8. The Applicant further claimed that during her employment she concluded a mortgage bond with ABSA Bank which was paid by stop order from her salary by stop order.

9. The Applicant also claimed that the mortgage bond was settled and that she notified the Respondent to cease the deductions on the stop order however the stop orders continued to which she was advised that any reimbursements would have to follow after the submission of certain documentation.

10. The Respondent accepted the above and conceded that there are refunds due to the applicant.

11. The Respondent accepted that the matter did not require the hearing of evidence and may proceed under the auspices of clause 18 of the ELRC Constitution.

SURVEY OF EVIDENCE AND ARGUMENT

12. There was no viva voce evidence presented rather the parties proceeded to file a Statement of Case (with annexures) from the applicant and a Statement in Response that was due from the respondent was not filed.

13. The Respondent’s representative filed confirmation that the applicant was owed an amount.

14. The Applicant’s case was not disputed nonetheless same evidence must be assessed in terms of the rules of evidence applicable.


ANALYSIS OF THE EVIDENCE AND ARGUMENT

18. As stated above, the parties agreed to file written statement of case and a statement in response as there wasn’t any dispute of fact.

19. I considered the submissions.

20. Before I address the submissions made, it is important to consider the dispute as defined in case law. In Apollo Tyres, the court defined benefits under section 186(2)(a) of the LRA as Benefits – What constitute – Benefits as contemplated by section 186(2)(a) of LRA including those to which employee is entitled ex contractu or ex lege, including rights judicially created, as well as advantage or privileges employees have been offered or granted in terms of a policy or practice subject to the employer’s discretion. The latter case has been referred to as the locus classicus for such disputes.

21. The applicant’s case satisfies the above as it addresses the question of one’s entitlement to amounts that were due to them ex contractu and ex lege in this regard.

22. More important in this matter was the issue of irregular deductions after the Respondent was requested to cease same and the relevant administrative process was complied with by the Applicant.

23. The Applicant’s case in this dispute also advanced that since January 2022 when she settled the mortgage bond, further deduction were not necessary as she did advise her employer (the Respondent) by submitting the BAS Entity form in compliance with the employer’s administrative process.
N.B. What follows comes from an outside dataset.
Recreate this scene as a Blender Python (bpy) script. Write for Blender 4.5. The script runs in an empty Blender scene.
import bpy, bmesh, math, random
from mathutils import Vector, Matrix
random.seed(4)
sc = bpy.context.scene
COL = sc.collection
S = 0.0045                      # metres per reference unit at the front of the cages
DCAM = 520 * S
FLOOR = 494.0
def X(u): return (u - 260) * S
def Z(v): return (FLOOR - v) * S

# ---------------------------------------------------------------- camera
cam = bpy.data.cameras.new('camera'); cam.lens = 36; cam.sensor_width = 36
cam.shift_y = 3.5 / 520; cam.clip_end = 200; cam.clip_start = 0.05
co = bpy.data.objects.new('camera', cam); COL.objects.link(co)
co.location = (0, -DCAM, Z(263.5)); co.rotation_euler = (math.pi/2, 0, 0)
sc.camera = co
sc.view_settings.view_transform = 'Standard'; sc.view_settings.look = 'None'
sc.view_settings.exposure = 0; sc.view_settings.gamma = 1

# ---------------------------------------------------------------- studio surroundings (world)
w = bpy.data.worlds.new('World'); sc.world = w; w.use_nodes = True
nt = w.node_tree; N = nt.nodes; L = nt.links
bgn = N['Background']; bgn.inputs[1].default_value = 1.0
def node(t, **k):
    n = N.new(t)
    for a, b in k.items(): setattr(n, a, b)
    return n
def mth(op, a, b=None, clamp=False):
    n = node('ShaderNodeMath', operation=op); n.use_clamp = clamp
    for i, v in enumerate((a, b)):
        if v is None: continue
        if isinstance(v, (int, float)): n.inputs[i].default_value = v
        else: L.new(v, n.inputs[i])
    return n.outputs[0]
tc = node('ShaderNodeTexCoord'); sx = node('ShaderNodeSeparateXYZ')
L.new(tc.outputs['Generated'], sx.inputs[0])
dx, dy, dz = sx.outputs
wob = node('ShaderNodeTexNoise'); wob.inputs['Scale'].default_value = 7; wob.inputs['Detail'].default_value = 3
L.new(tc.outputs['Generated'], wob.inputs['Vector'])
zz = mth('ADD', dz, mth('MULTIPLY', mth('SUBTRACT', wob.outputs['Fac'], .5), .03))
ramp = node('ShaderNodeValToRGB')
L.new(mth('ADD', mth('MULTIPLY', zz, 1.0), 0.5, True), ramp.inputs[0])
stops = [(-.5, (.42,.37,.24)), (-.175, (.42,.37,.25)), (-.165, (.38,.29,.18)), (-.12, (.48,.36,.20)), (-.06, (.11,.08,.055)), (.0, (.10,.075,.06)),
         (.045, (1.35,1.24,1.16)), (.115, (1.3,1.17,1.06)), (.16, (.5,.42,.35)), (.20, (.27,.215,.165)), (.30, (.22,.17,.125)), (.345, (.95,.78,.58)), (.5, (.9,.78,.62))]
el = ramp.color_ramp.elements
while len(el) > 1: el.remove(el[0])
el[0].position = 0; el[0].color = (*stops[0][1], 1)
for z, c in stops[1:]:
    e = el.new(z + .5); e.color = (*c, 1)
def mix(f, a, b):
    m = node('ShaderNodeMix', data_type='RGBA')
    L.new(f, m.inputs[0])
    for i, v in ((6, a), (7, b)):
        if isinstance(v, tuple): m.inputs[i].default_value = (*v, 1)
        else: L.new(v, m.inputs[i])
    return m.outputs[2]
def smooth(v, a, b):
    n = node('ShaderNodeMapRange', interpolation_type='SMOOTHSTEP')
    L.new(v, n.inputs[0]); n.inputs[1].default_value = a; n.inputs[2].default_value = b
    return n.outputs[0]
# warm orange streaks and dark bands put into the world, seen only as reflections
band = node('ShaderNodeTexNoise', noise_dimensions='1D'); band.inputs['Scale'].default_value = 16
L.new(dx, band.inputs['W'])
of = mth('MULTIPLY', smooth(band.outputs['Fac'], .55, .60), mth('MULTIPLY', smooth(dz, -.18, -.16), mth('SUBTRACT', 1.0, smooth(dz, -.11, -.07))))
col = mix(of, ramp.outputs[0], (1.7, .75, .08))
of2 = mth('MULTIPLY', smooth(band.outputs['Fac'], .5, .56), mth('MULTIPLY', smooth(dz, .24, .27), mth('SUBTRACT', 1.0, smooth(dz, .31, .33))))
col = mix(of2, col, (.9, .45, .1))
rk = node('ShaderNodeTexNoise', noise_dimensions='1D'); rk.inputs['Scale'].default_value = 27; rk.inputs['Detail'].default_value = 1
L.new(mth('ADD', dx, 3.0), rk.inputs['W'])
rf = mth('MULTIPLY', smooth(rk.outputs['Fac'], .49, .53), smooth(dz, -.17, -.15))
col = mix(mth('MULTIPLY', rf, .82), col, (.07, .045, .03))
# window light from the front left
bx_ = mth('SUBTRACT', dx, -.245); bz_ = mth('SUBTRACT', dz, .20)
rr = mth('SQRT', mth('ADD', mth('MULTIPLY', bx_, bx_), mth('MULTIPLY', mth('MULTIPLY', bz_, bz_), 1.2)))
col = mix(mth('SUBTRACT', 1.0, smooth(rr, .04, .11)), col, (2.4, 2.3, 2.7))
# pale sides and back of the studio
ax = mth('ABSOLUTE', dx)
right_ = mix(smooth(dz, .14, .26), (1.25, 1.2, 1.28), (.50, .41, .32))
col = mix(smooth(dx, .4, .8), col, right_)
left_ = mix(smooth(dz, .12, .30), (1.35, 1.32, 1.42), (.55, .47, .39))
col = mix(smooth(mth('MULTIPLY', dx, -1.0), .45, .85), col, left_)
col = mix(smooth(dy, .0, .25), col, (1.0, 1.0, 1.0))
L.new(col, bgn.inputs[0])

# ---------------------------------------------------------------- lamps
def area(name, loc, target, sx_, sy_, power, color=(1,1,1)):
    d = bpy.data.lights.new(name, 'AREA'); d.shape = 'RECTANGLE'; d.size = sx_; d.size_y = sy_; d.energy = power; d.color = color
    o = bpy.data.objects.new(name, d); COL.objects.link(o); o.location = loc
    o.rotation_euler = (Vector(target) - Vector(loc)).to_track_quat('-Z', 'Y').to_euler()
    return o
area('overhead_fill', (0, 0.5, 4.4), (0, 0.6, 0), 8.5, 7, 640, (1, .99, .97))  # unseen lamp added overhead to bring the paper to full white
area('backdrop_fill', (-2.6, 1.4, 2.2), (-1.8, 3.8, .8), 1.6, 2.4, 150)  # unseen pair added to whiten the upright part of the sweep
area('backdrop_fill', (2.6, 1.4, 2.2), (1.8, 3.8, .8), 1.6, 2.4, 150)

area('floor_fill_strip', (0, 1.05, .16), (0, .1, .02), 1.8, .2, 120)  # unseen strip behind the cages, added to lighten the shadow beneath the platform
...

The applicant also placed on record that although deducted amounts were paid to the bank, the bank would return the funds paid by the employer (respondent) as the mortgage bond was cancelled.

24. The applicant also argued that the monies paid to the employer by the bank were not reimbursed to her as such the employer owed the applicant the refund accrued due to the irregular deductions spanning from January 2022.

25. The above was not disputed by the Respondent, rather the representative for the Respondent conceded to the above and filed a document from their internal sub-directorate conceding that the applicant was owed refunds.

26. The Applicant further contended that subsequent deductions were unjustified and in contravention of the employer’s own administrative process which same contention was not disputed by the Respondent.

27. It is evident that the Applicant’s is entitled to challenge the subsequent deductions as she had not consented thereto thus the employer was not entitled to the deductions, reference is thus made to Stein v Minister of Education and Training and Others (LC) (unreported case no J415/20, 14-5-2020) (Mahosi J) wherein the court directed that employers may only make lawful deductions from an employee’s salary once same deductions satisfy strict requirements.

28. Considering that the employer not only conceded to the applicant’s case, but same employer’s deduction also failed to meet the requirements as per the cited case law, it thus is discernible that the Respondent has committed an unfair labour practice. In the premises I make the following award.

AWARD

29. The Applicant has proven that an unfair labour practice was perpetrated against her by the Respondent relating to benefits.

30. The Applicant is entitled to compensation to the value of R 144 000 which equates to the amount irregularly deducted from her salary and due to her as a refund.

31. The date of implementation of the above payment in paragraph 30 is on or before 31 March 2023.